══ INFORMATION PROVIDED

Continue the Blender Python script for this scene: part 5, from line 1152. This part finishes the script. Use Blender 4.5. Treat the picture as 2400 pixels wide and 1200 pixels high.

════
══ INFORMATION PROVIDED

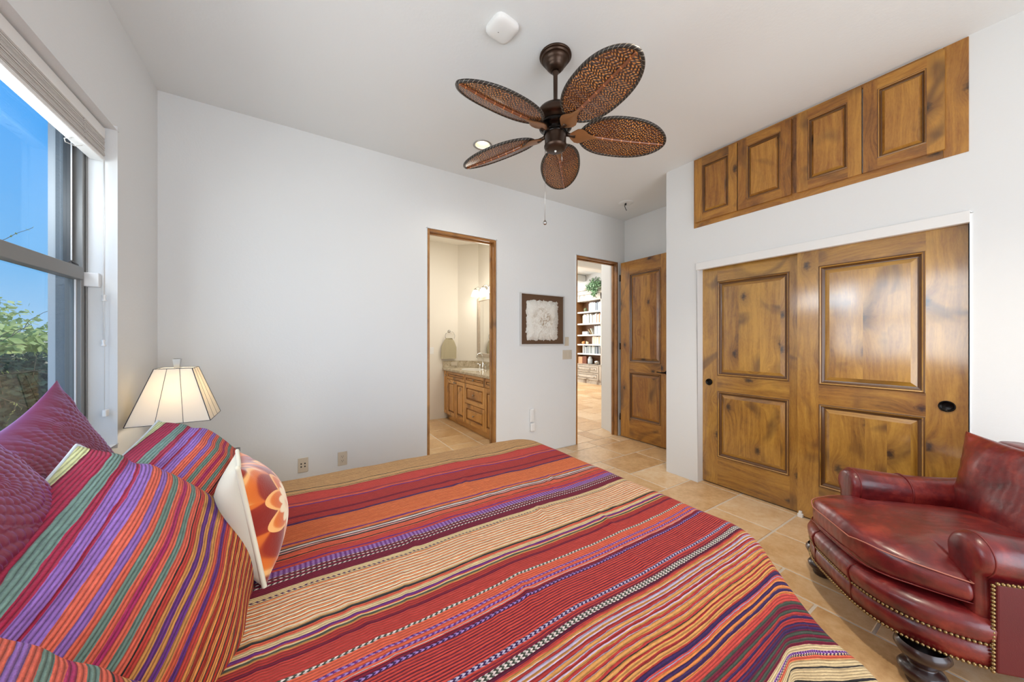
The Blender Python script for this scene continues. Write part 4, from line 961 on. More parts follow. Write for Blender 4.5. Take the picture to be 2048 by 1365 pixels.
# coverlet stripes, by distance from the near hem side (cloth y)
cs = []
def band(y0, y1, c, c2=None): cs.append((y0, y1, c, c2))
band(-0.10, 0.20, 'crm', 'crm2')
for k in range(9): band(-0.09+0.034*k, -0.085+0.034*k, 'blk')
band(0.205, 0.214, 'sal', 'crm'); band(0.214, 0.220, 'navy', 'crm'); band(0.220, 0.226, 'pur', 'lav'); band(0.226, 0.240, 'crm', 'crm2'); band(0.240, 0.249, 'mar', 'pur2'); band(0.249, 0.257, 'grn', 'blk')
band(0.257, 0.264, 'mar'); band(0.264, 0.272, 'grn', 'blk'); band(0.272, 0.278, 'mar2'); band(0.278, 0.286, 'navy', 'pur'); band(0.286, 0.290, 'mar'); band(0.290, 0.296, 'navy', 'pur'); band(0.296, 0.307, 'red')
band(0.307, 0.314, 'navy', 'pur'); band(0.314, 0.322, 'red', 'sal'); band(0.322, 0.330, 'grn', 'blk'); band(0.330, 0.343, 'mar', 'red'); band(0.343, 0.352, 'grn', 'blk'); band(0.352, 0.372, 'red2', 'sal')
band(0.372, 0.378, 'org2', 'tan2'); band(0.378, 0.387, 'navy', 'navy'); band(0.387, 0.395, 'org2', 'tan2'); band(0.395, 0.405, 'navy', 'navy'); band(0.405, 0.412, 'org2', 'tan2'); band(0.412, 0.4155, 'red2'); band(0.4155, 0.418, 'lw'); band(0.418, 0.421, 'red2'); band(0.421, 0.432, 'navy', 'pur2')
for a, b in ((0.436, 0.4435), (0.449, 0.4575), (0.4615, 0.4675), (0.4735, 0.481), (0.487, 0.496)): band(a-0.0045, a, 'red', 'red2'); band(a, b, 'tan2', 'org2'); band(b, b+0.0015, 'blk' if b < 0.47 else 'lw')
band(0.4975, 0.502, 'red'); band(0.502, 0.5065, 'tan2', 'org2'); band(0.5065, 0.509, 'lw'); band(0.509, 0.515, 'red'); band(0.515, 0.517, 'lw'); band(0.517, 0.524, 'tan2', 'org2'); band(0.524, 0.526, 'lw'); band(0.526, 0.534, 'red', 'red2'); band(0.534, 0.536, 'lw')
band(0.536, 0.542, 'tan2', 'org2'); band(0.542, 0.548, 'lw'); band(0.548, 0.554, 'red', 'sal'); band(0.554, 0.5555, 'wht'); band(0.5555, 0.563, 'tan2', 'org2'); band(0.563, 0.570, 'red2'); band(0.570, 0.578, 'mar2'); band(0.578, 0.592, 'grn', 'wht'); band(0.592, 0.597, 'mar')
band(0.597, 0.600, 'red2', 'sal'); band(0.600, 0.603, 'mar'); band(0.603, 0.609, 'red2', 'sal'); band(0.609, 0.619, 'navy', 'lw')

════

_TASK DIRECTIONS_. Using the listing above, locate the lines that hold "this" and copy each one.

_EXERCISE ANSWER_.
Continue the Blender Python script for this scene: part 5, from line 1152. This part finishes the script. Use Blender 4.5. Treat the picture as 2400 pixels wide and 1200 pixels high.
The Blender Python script for this scene continues. Write part 4, from line 961 on. More parts follow. Write for Blender 4.5. Take the picture to be 2048 by 1365 pixels.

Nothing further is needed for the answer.